start

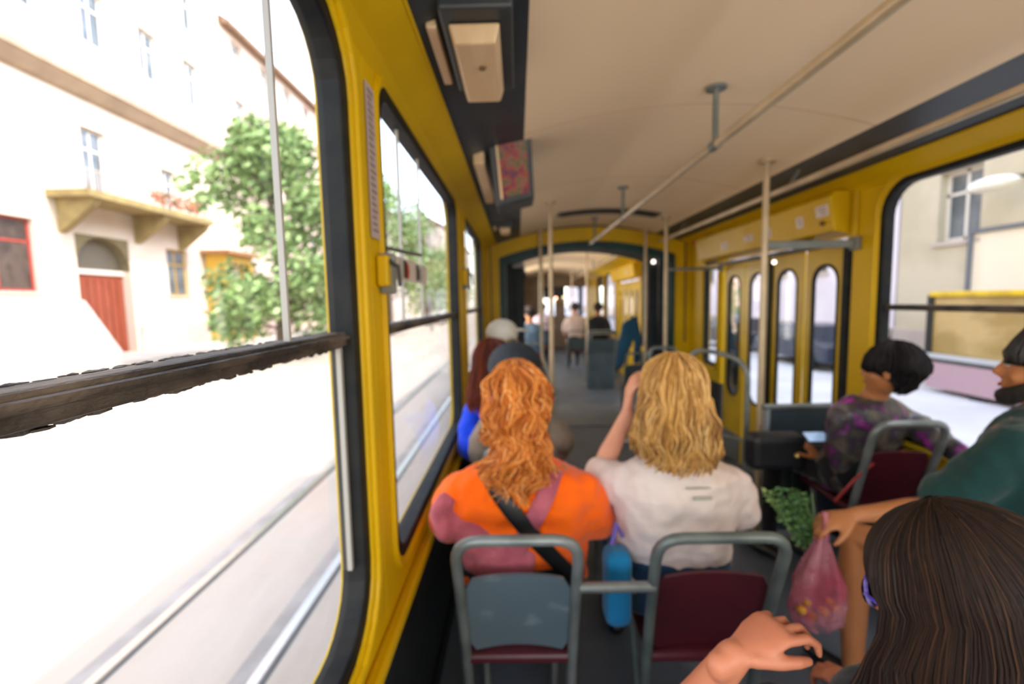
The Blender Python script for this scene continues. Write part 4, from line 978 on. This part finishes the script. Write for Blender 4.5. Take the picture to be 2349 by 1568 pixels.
PLAS = mat('cream_plaster', 'd6c6b6', .8, col2='cdb9a6', scale=.5, lo=.3, hi=.7)
PLAS2 = mat('pink_plaster', 'd0b6a8', .8, col2='c4a79c', scale=.5)
PLAS3 = mat('pale_stone', 'beb0a4', .8, col2='ad9e92', scale=.6)
SHADEG = mat('dark_pane', '4a5258', .25, col2='6a7076', scale=1)
WOODR = mat('red_brown_gate', '8a3d22', .6, col2='7a341c', scale=2, stretch=(1, 6, .4))
EAVE = mat('brown_eaves', '84664c', .7, col2='75583f', scale=2)
WFR = mat('white_window_frame', 'd8d0c4', .5)
def fac_hole(b, x, y0, y1, z0, z1, depth, pts_n=0):
    pass
def facade(b, x, d, y0, y1, z0, z1, holes):
    """wall slab with rectangular holes (y0,y1,z0,z1), built in strips; x = street face, d = thickness away from it"""
    ys = sorted(set([y0, y1] + [h[0] for h in holes] + [h[1] for h in holes])); zs = sorted(set([z0, z1] + [h[2] for h in holes] + [h[3] for h in holes]))
    for i in range(len(ys) - 1):
        run = None
        for j in range(len(zs) - 1):
            cy, cz = (ys[i] + ys[i + 1]) / 2, (zs[j] + zs[j + 1]) / 2
            solid = not any(h[0] < cy < h[1] and h[2] < cz < h[3] for h in holes)
            if solid:
                if run is None: run = [zs[j], zs[j + 1]]
                else: run[1] = zs[j + 1]
            if (not solid or j == len(zs) - 2) and run:
                b.box(min(x, x + d), max(x, x + d), ys[i], ys[i + 1], run[0], run[1]); run = None
def bwindow(t, x, d, h, frame=WFR, pane=SHADEG):
    y0, y1, z0, z1 = h; s = 1 if d > 0 else -1; xi = x + s * .22
    b = B().frame(rrect(y0, y1, z0, z1, 0, 1), rrect(y0 + .1, y1 - .1, z0 + .1, z1 - .1, 0, 1), xi, xi + s * .08)
    ym = (y0 + y1) / 2; b.box(min(xi, xi + s * .08), max(xi, xi + s * .08), ym - .04, ym + .04, z0, z1)
    zm = z0 + (z1 - z0) * .68; b.box(min(xi, xi + s * .08), max(xi, xi + s * .08), y0, y1, zm - .04, zm + .04)
    o = b.build('window', frame, t)
    B().box(min(xi + s * .03, xi + s * .05), max(xi + s * .03, xi + s * .05), y0, y1, z0, z1).build('pane', pane, o)
    B().box(min(x - s * .08, x + s * .2), max(x - s * .08, x + s * .2), y0 - .1, y1 + .1, z0 - .12, z0).build('sill', PLAS3, o)
XL = -20
A = thing('town_house', 'sunlit cream house with a balcony over a red-brown arched gate', 'building', (XL - 5, 20, GZ))
gate = (20.7, 23.6, GZ, 5.0)
up = [(16.2, 17.9, 7.4, 10.0), (21.5, 22.8, 7.0, 10.0), (26.2, 27.3, 7.0, 9.4)]
lowh = [(16.3, 19.0, 2.3, 5.3), (26.1, 27.8, 2.2, 4.9)]
hi_ = [(y, y + 1.3, 14, 16.6) for y in (15.5, 18.8, 22.1, 25.4, 28.7)] + [(y, y + 1.3, 18.4, 20.8) for y in (15.5, 18.8, 22.1, 25.4, 28.7)]
more_l = [(y, y + 1.5, 7.2, 10.0) for y in (-6, -1, 4, 9)] + [(y, y + 1.5, 2.3, 5.2) for y in (-6, -1, 4, 9)]
b = B(); facade(b, XL, -.6, -12, 32.5, GZ, 24, [gate] + up + lowh + hi_ + more_l); b.box(XL - 8, XL - .6, 31.9, 32.5, GZ, 24); b.box(XL - 8, XL - 7.5, -12, 32, GZ, 24)
b.build('wall', PLAS, A)
for h in up + hi_ + more_l: bwindow(A, XL, -.6, h)
bwindow(A, XL, -.6, lowh[0], frame=mat('red_window_frame', 'a83a30', .5), pane=mat('dark_shop_pane', '3a2e2a', .3, col2='52443c', scale=2))
bwindow(A, XL, -.6, lowh[1], frame=mat('ochre_window_frame', 'b8923a', .5))
b = B(); b.prism([(XL, 11.2), (XL + .25, 11.3), (XL + .7, 11.7), (XL + .8, 11.75), (XL + .8, 12.05), (XL, 12.1)], -12, 32.5, 'y'); b.build('cornice', mat('tan_cornice', 'a89078', .7, col2='9a826c', scale=1), A)
b = B(); ga = [(gate[0], 3.4)] + [(22.15 - 1.45 * math.cos(R(k * 15)), 3.4 + 1.55 * math.sin(R(k * 15))) for k in range(13)] + [(gate[1], 3.4)]
b.prism([(gate[0], 5.0)] + ga[1:-1] + [(gate[1], 5.0)], XL - .55, XL - .05); b.build('gate_arch', mat('shaded_stone_arch', '726444', .8), A)
b = B(); b.box(XL - .62, XL - .5, gate[0], gate[1], GZ, 3.2); gg = b.build('gate', WOODR, A)
b = B()
for k in range(7): b.box(XL - .5, XL - .46, gate[0] + .1 + k * .4, gate[0] + .42 + k * .4, GZ + .3, 3.0)
b.build('gate_board', WOODR, gg); B().box(XL - .55, XL - .4, gate[0], gate[1], 3.2, 3.42).build('lintel', WFR, gg)
B().box(XL - .62, XL - .55, gate[0], gate[1], 3.4, 5.0).build('fanlight', mat('dusty_fanlight', '6a6050', .5), gg)
b = B(); b.box(XL, XL + 1.9, 19.6, 27.6, 6.35, 6.65); bal = b.build('balcony', mat('balcony_stone', '94804e', .8, col2='857146', scale=2), A)
for y in (20.0, 24.0, 27.1):
    B().prism([(XL, 6.35), (XL + 1.75, 6.35), (XL + 1.6, 6.05), (XL + .35, 5.1), (XL, 4.9)], y, y + .35, 'y').build('bracket', mat('balcony_stone', ''), bal)
b = B()
for k in range(40): b.tube([(XL + 1.42, 19.7 + k * .2, 6.65), (XL + 1.42, 19.7 + k * .2, 7.55)], .02, 5)
b.tube([(XL + 1.42, 19.6, 7.6), (XL + 1.42, 27.6, 7.6)], .035, 6); b.build('railing', mat('pale_iron', 'b8a79a', .5), bal)
b = B(); rng = random.Random(2)
for i in range(160):
    b.ell((XL + 1.5 + rng.uniform(-.12, .12), rng.uniform(23.5, 27.4), 7.2 + rng.uniform(-.3, .35)), rng.uniform(.05, .11), n=5, m=3, tone=rng.random())
o = b.build('flower_trough', mat('balcony_flowers', 'c06040', .7, attr=['4f6a3a', '7a5a3c', 'c0664a', 'd08a70']), bal); o['kind'] = 'stuff'
b = B()
for y0, y1 in ((10, 20.6),):
    b.quadbox([(XL, y0, GZ), (XL + 1.5, y0, GZ), (XL + 1.5, y1 + .6, GZ), (XL, y1 + .6, GZ), (XL, y0, 2.0), (XL + .3, y0, 1.9), (XL + .3, y1, 1.9), (XL, y1, 2.0)])
b.build('sloping_plinth', mat('pale_plinth', 'b3aaa2', .8, col2='a69c94', scale=1), A)
B().box(XL, XL + .12, 23.8, 32.5, GZ, .6).build('plinth', mat('pale_plinth', ''), A)
K = thing('yellow_kiosk', 'narrow yellow-framed kiosk against the sunlit cream house', 'kiosk', (XL + .9, 30.5, GZ))
B().frame(rrect(29.2, 32.2, GZ, 4.9, 0, 1), rrect(29.55, 31.85, GZ + .2, 4.4, 0, 1), XL + .1, XL + 1.4).build('frame', mat('kiosk_yellow', 'c79a2a', .5), K)
B().box(XL + .2, XL + .7, 29.6, 31.8, GZ + .2, 4.4).build('back_panel', WFR, K)
B().box(XL + .05, XL + 1.9, 28.8, 32.6, 4.9, 5.1).build('canopy', mat('kiosk_roof', '9a6a48', .6), K)

def plain_house(name, label, x, d, y0, y1, zt, wallm, rows, cols, eave=EAVE, ww=1.2, wh=1.9, z_first=2.4, dz=3.6, roof=True, frame=WFR):
    t = thing(name, label, 'building', (x + d * 4, (y0 + y1) / 2, GZ)); holes = []
    for r_ in range(rows):
        for c in range(cols):
            yc = y0 + (y1 - y0) * (c + .5) / cols; z = z_first + r_ * dz
            if z + wh < zt - .5: holes.append((yc - ww / 2, yc + ww / 2, z, z + wh))
    b = B(); facade(b, x, d * .5, y0, y1, GZ, zt, holes)
    s = 1 if d > 0 else -1; xa, xb = sorted((x + s * .5, x + s * 8))
    b.box(xa, xb, y0, y0 + .5, GZ, zt); b.box(xa, xb, y1 - .5, y1, GZ, zt); b.box(x + s * 7.6 if s > 0 else x - 8, x + 8 if s > 0 else x - 7.6, y0, y1, GZ, zt)
    b.build('wall', wallm, t)
    for h in holes: bwindow(t, x, d, h, frame=frame)
    if roof:
        e = B(); e.prism([(x - s * .7, zt), (x + s * 4, zt + 2.6), (x + s * 8, zt), (x + s * 8, zt - .2), (x - s * .7, zt - .25)], y0, y1, 'y'); e.build('roof', eave, t)
    B().box(min(x, x - s * .1), max(x, x - s * .1), y0, y1, GZ, .4).build('plinth', PLAS3, t)
    return t
plain_house('town_house', 'tall brown-eaved sunlit house rising behind the near tree', XL, -1, 32.6, 58, 21.0, PLAS2, 5, 7, z_first=2.2, dz=4, wh=2.2)
plain_house('town_house', 'pale house further down the left side of the street', -19, -1, 59, 92, 15, PLAS3, 4, 9)
plain_house('town_house', 'hazy pale house at the far left end of the street', -15, -1, 94, 150, 17, PLAS3, 4, 12)
# low wall beyond the kiosk
o = B().box(-19.6, -19.2, 33, 48, GZ, 1.3).build('garden_wall', PLAS2, bev=.03); tag(o, 'low pinkish garden wall behind the near tree', 'wall')
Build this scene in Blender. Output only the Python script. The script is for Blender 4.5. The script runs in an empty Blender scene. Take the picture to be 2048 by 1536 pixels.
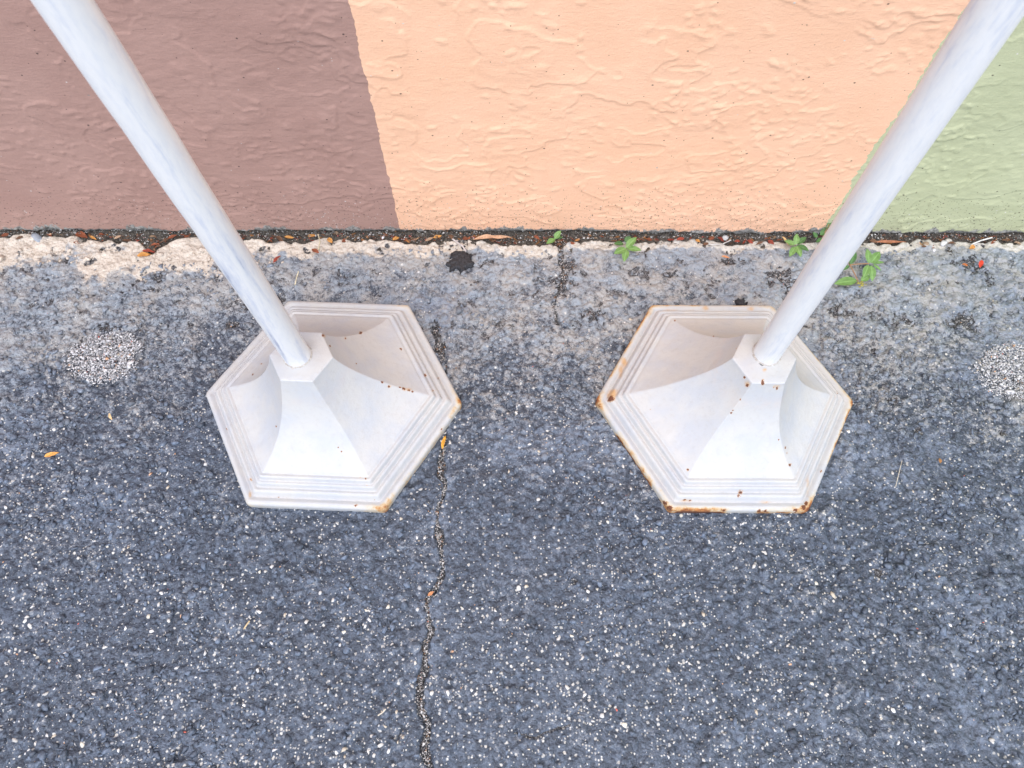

end

_Exercise_
Look for the word "Python" and return every line where it occurs.

_Written response_
The Blender Python script for this scene continues. Write part 4, from line 978 on. This part finishes the script. Write for Blender 4.5. Take the picture to be 2349 by 1568 pixels.
Build this scene in Blender. Output only the Python script. The script is for Blender 4.5. The script runs in an empty Blender scene. Take the picture to be 2048 by 1536 pixels.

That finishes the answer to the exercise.